Movement Advancement Project/Campaign for Southern Equality
The South is really gay, y’all.
A new report from two gay rights groups says that one in three LGBTQ people in the country call the South their home, more than any other region in the country.
The report says LGBTQ people live in the South despite its “hostile policy landscape.” Of those LGBTQ Southerners, 93 percent live in states with laws that negatively impact “virtually every aspect of daily life” for them. For all of this, the group called its report, “Telling a New Southern Story: LGBTQ Resilience, Resistance, and Leadership.” Movement Advancement Project/Campaign for Southern Equality
“Contrary to media depictions of LGBTQ people primarily living in New York or California, the South is home to more LGBTQ people than any other region, as well as incredible racial diversity among LGBTQ people,” said Logan Casey, policy researcher at the Movement Advancement Project (MAP) and author of the report. “LGBTQ advocates in the South are both creative and effective in response to the political landscape and have often led the nation in working in broad coalitions and across a wide range of issues.”

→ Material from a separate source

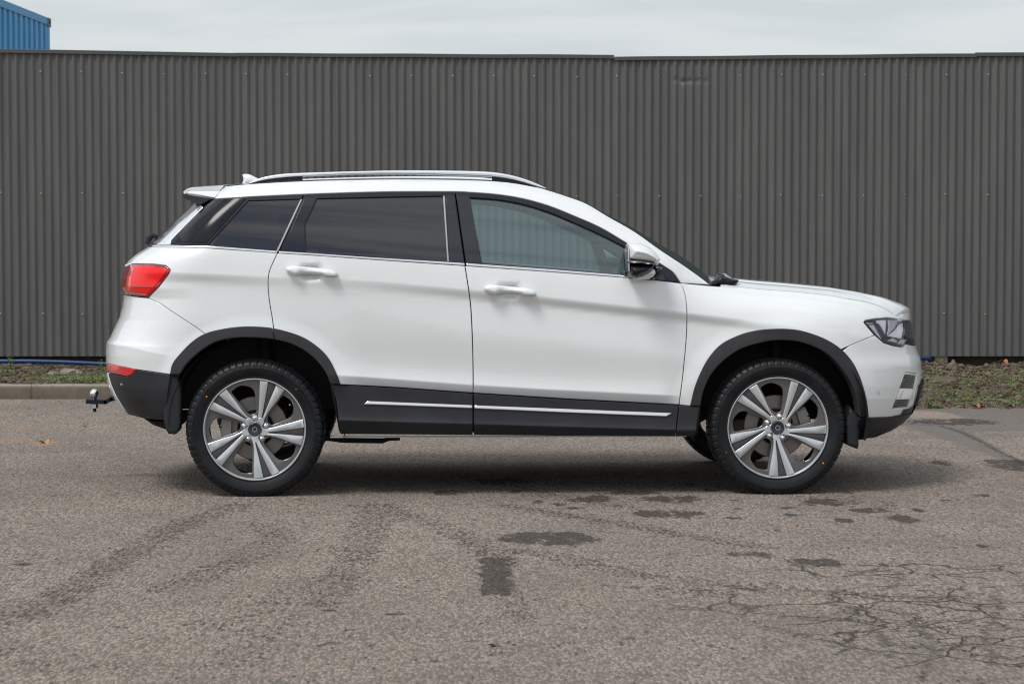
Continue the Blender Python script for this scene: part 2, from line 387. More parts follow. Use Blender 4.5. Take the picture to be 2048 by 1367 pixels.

The report is from Colorado-based MAP and North Carolina-based Campaign for Southern Equality (CSE). It finds that 3.6 million LGBTQ adults live in the South. The South is also home to over half a million transgender adults, more than any other region. Also, more than one in five LGBTQ Southerners are Black, more than any other region of the country.
Movement Advancement Project/Campaign for Southern Equality
Here are some other key findings from the report:
• LGBTQ Southerners are more likely than LGBTQ people outside the South to be religiously affiliated, with over half of LGBTQ Southerners being religiously affiliated.
Movement Advancement Project/Campaign for Southern Equality
• LGBTQ Southerners experience multiple challenges in economic security, health access and outcomes, as well as in daily life
• According to a survey from the CSE, 71 percent of LGBTQ Southerners have experienced harassment related to their sexual orientation or gender identity.
• 23 percent of LGBTQ Southerners have experienced physical violence, with higher rates for people who are transgender.
Movement Advancement Project/Campaign for Southern Equality
• One in three Black LGBTQ Southerners reported experiencing physical violence because they are LGBTQ, the highest rate of any racial or ethnic group.
Progress has been made across the South in the last 10 years, according to the report, despite harsh state policies. LGBTQ people are innovative, focusing on building community and providing direct support to address community needs without waiting for state legislatures, the report says.
“It’s true that LGBTQ Southerners experience a lot of barriers to equality and full inclusion, from a difficult policy landscape to the cultural realities of the South,” said Rev. Jasmine Beach-Ferrara, executive director of the CSE. “These forces often require that we organize in different ways, dreaming up new strategies, finding ways to work the seams and the fault lines — in other words, that we approach organizing in ways that are both queer and Southern.
“There’s a deep sense of resolve and hopefulness, even as we also carry significant pain and grief. The impact of LGBTQ people staying in the South, being out, sharing our stories, being in public leadership – all of this is changing old notions of what’s possible in the South. This is our home, and to claim it as such is an act of both resistance and reclamation.”